Kehidupan politik yang ditentukan oleh
golongan elit telah menyeret para pemimpin dan tokoh-tokoh Jam’iyyah Nahdlatul
Ulama’ ke dalam kehidupan elit. Padahal kehidupan elit semacam ini tidak
terdapat dalam tubuh Nahdlatul Ulama’. Sehingga kehidupan elit ini sebagai
barang baru yang berkembang biak dan hidup subur di kalangan Nahdlatul Ulama’.
Maka timbullah pola pemikiran baru yang mengarah kepada kehidupan individualis,
agar tidak tergeser dari rel yang menuju kepada kehidupan elit. Dari fusi
inilah rupa-rupanya yang membuat parah kondisi yang asli dari Jam’iyyah
Nahdlatul Ulama’ sejak mula pertama didirikan sebagai jam’iyyah.
Nahdlatul Ulama’ Kembali Kepada
Khittah An Nahdliyah
Selama Nahdlatul Ulama’ berfusi
dalam tubuh Partai Persatuan Pembangunan (PPP), tata-nilai semakin berjurang
lebar; sementara dalam tubuh Nahdlatul Ulama’ sendiri terdapat banyak
ketimpangan dan kesimpang-siuran. Dalam kurun waktu yang lama, secara tidak disadari,
Nahdlatul Ulama’ telah menjadi kurang peka dalam menanggapi dan mengantisipasi
perkembangan keadaan, khususnya yang menyangkuat kepentingan ummat dan bangsa.

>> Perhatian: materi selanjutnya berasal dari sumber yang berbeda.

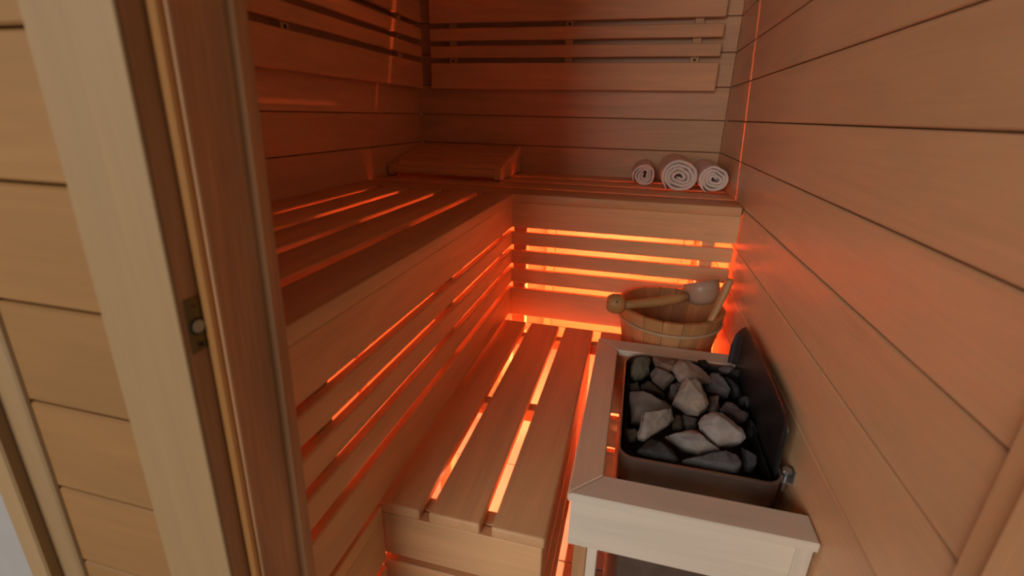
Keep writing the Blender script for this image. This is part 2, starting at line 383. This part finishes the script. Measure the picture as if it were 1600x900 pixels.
# ================================================================ TOWELS
def towel(label, cx, y0, y1, R, seed, tail, th=.0118):
    """a thick folded band rolled up, loose and uneven towards the core"""
    rnd = random.Random(seed); turns = (R-.012)/(th*1.10); NS = int(40*turns)
    prof = []; hw = (y1-y0)/2; NC = 14; e = th*.62
    for i in range(NC+1): prof.append((-hw+e + (2*hw-2*e)*i/NC, th/2))
    for i in range(1, 6): a = math.pi/2 - i*math.pi/6; prof.append((hw-e + e*math.cos(a), th/2*math.sin(a)))
    for i in range(NC+1): prof.append((hw-e - (2*hw-2*e)*i/NC, -th/2))
    for i in range(1, 6): a = -math.pi/2 - i*math.pi/6; prof.append((-hw+e + e*math.cos(a), th/2*math.sin(a)))
    bm = bmesh.new(); rings = []
    ph = [rnd.uniform(0, 6.28) for _ in range(8)]
    def shape(a):
        # squash shared by neighbouring turns, stronger towards the core
        return lambda f: 1 + (1-f)**1.3*(.30*math.cos(2*(a-ph[0])) + .12*math.cos(3*(a-ph[1]))) + .02*math.cos(3*a+ph[2]) + .012*math.cos(5*a+ph[4])
    for s in range(NS+1):
        f = s/NS; ang = tail - (1-f)*turns*2*math.pi
        r = (.0075 + (R-th/2-.0075)*f)*shape(ang)(f)
        off = .0040*math.sin(ang*.37+ph[3]) - .005*f*f + .0018*math.sin(ang*1.9+ph[5])
        pinch = 1 - .10*max(0, noise.noise(Vector((ang*2.2, seed, 3.3))))
        if f > .97: pinch *= 1 - .55*(f-.97)/.03
        if f < .03: pinch *= .45 + .55*f/.03
        ring = []
        for (py, pr) in prof:
            nz = noise.noise(Vector((math.cos(ang)*r*60+seed, py*45, math.sin(ang)*r*60)))*.0022 + noise.noise(Vector((math.cos(ang)*r*190+seed, py*150, math.sin(ang)*r*190)))*.0009
            rr = r + pr*pinch + nz
            ring.append(bm.verts.new((rr*math.cos(ang)*1.02, py + (off if py < 0 else -off) + nz*.6, rr*math.sin(ang)*.97)))
        rings.append(ring)
    n = len(prof)
    for a, b in zip(rings, rings[1:]):
        for i in range(n): bm.faces.new((a[i], a[(i+1) % n], b[(i+1) % n], b[i]))
    bm.faces.new(rings[0]); bm.faces.new(rings[-1][::-1])
    zmin = min(v.co.z for v in bm.verts)
    me = tomesh(bm, 'towel', TOWEL, True)
    o = link('towel', me, None, (cx, (y0+y1)/2, BT-zmin+.0004)); o['label'] = label; o['category'] = 'towel'; o['group'] = 'rolled towels on the back bench'
    return o
towel('smallest rolled white towel, leftmost of three on the back bench', .4365, .405, .635, .0485, 3, math.radians(212), .0100)
towel('largest rolled white towel, middle of three on the back bench', .5640, .285, .620, .0685, 11, math.radians(228), .0125)
towel('rolled white towel against the right wall on the back bench', .6855, .290, .620, .0555, 23, math.radians(245), .0108)

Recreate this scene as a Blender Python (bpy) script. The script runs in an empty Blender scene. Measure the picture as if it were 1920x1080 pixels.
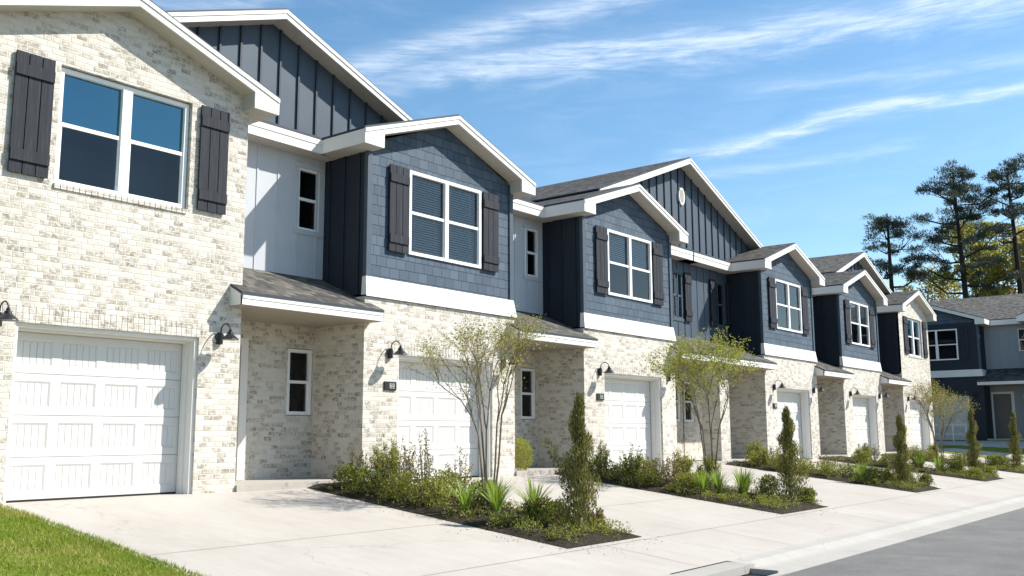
import bpy, bmesh, math, random
from mathutils import Vector, Matrix, noise
R = math.radians
sc = bpy.context.scene
col = sc.collection

# ------------------------------------------------------------------ camera
F = Vector((0.77594, 0.6128, 0.14961)).normalized()
Rt = Vector((F.y, -F.x, 0)).normalized()
Up = Rt.cross(F)
rol = -0.0041
cam_d = bpy.data.cameras.new('camera')
cam = bpy.data.objects.new('camera', cam_d); col.objects.link(cam)
Rr = Rt * math.cos(rol) + Up * math.sin(rol)
Ur = -Rt * math.sin(rol) + Up * math.cos(rol)
m = Matrix((Rr, Ur, -F)).transposed().to_4x4()
m.translation = Vector((-4.4092, -11.2454, 0.7306))
cam.matrix_world = m
cam_d.sensor_width = 36; cam_d.lens = 1829.14 / 1920 * 36
cam_d.clip_start = .05; cam_d.clip_end = 2000
sc.camera = cam

# ------------------------------------------------------------------ light
SUN = Vector((1.08, -1.0, 1.35)).normalized()
sun_el = math.asin(SUN.z)
sun_az = math.atan2(SUN.x, SUN.y)            # clockwise from +y
sd = bpy.data.lights.new('sun', 'SUN'); sd.energy = 5.0; sd.angle = R(.6); sd.color = (1, .955, .88)
so = bpy.data.objects.new('sun', sd); col.objects.link(so)
so.rotation_euler = SUN.to_track_quat('Z', 'Y').to_euler(); so.location = (0, -20, 30)
sc.view_settings.view_transform = 'Standard'; sc.view_settings.look = 'None'
sc.view_settings.exposure = .66; sc.view_settings.gamma = 1

W = bpy.data.worlds.new('World'); sc.world = W; W.use_nodes = True
nt = W.node_tree; nt.nodes.clear()
class N:
    """tiny node-graph helper"""
    def __init__(s, nt): s.nt = nt
    def __call__(s, t, ins=None, **kw):
        n = s.nt.nodes.new(t)
        for k, v in kw.items(): setattr(n, k, v)
        for k, v in (ins or {}).items():
            if isinstance(v, bpy.types.NodeSocket): s.nt.links.new(v, n.inputs[k])
            else: n.inputs[k].default_value = v
        return n
    def m(s, op, a, b=None, c=None, clamp=False):
        n = s('ShaderNodeMath', operation=op, use_clamp=clamp)
        for i, v in enumerate((a, b, c)):
            if v is None: continue
            if isinstance(v, bpy.types.NodeSocket): s.nt.links.new(v, n.inputs[i])
            else: n.inputs[i].default_value = v
        return n.outputs[0]
    def mix(s, f, a, b, mode='MIX'):
        n = s('ShaderNodeMix', data_type='RGBA', blend_type=mode)
        for i, v in ((0, f), (6, a), (7, b)):
            if isinstance(v, bpy.types.NodeSocket): s.nt.links.new(v, n.inputs[i])
            else: n.inputs[i].default_value = v if i == 0 else (*v, 1) if len(v) == 3 else v
        return n.outputs[2]
    def ramp(s, f, stops, interp='LINEAR'):
        n = s('ShaderNodeValToRGB'); e = n.color_ramp.elements; n.color_ramp.interpolation = interp
        while len(e) < len(stops): e.new(.5)
        for el, (p, c) in zip(e, stops):
            el.position = p; el.color = (c, c, c, 1) if isinstance(c, (int, float)) else (*c, 1)
        s.nt.links.new(f, n.inputs[0]); return n.outputs[0]
w = N(nt)
sky = w('ShaderNodeTexSky', sky_type='NISHITA', sun_disc=False, sun_elevation=sun_el, sun_rotation=sun_az,
        altitude=0, air_density=1.0, dust_density=.4, ozone_density=2.2)
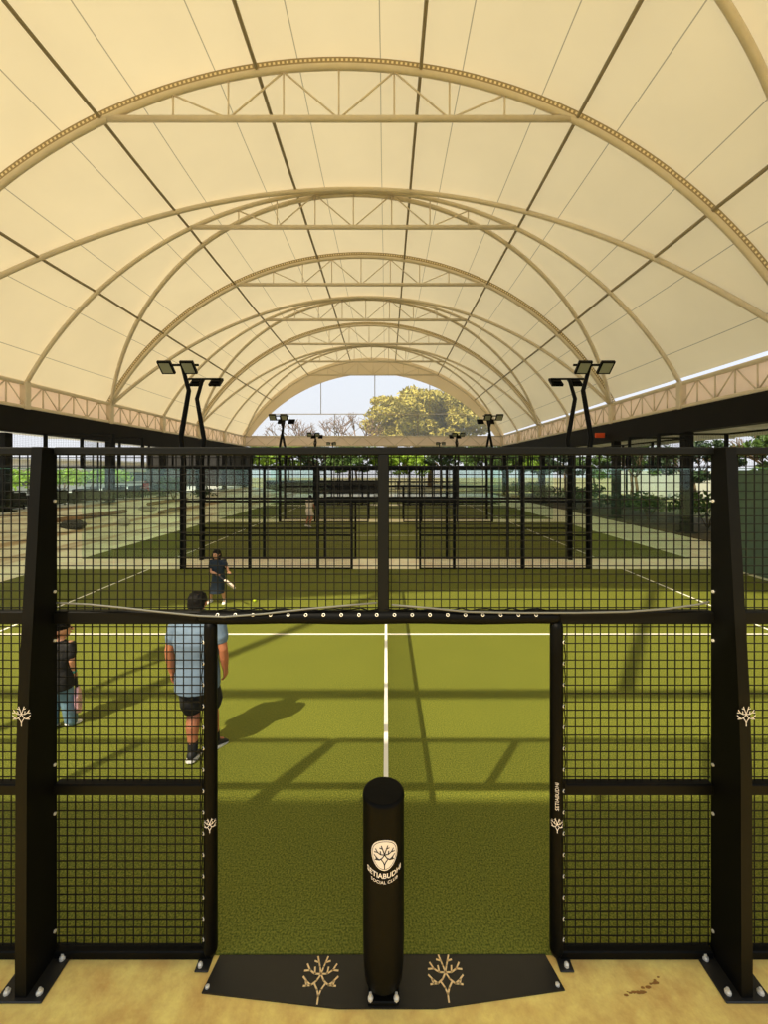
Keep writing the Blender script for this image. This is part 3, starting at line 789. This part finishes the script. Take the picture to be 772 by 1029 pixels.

Salah satu sebabnya adalah ketelibatan Nahdlatul Ulama’ secara berlebihan dalam
kegiatan politik praktis; yang pada gilirannya telah menjadikan Nahdlatul
Ulama’ tidak lagi berjalan sesuai dengan maksud kelahirannya, sebagai jam’iyyah
yang ingin berkhidmat secara nyata kepada agama, bangsa dan negara. Bahkan hal
tersebut telah mengaburkan hakekat Nahdlatul Ulama’ sebagai gerakan yang
dilakukan oleh para ulama’. Tidak hanya sekedar itu saja yang sangat
menyulitkan Nahdlatul Ulama’ dalam kancah politik selama berfusi dalam PPP;
akan tetapi silang pendapat di kalangan NU sendiri semakin tajam, sehingga
sempat bermunculan berbagai hepothesa tentang bagaimana dan siapa sebenarnya
Nahdlatul Ulama’.
Dari kejadian demi kejadian dan
bertolak dari keadaan tersebut, maka sangat dirasakan agar Nahdlatul Ulama’
secepatnya mengembalikan citranya yang sesuai dengan khittah Nahdlatul Ulama’
tahun 1926. Hal ini berarti bahwa Nahdlatul Ulama’ harus melepaskan diri dari
kegiatan politik praktis secara formal, seperti yang telah diputuskan dalam
Musyawarah Alim Ulama’ Nahdlatul Ulama’ (Munas NU) di Pondok Pesantren Salafiyah
Syafi’iyyah Sukorejo Situbondo Jawa Timur tahun 1982.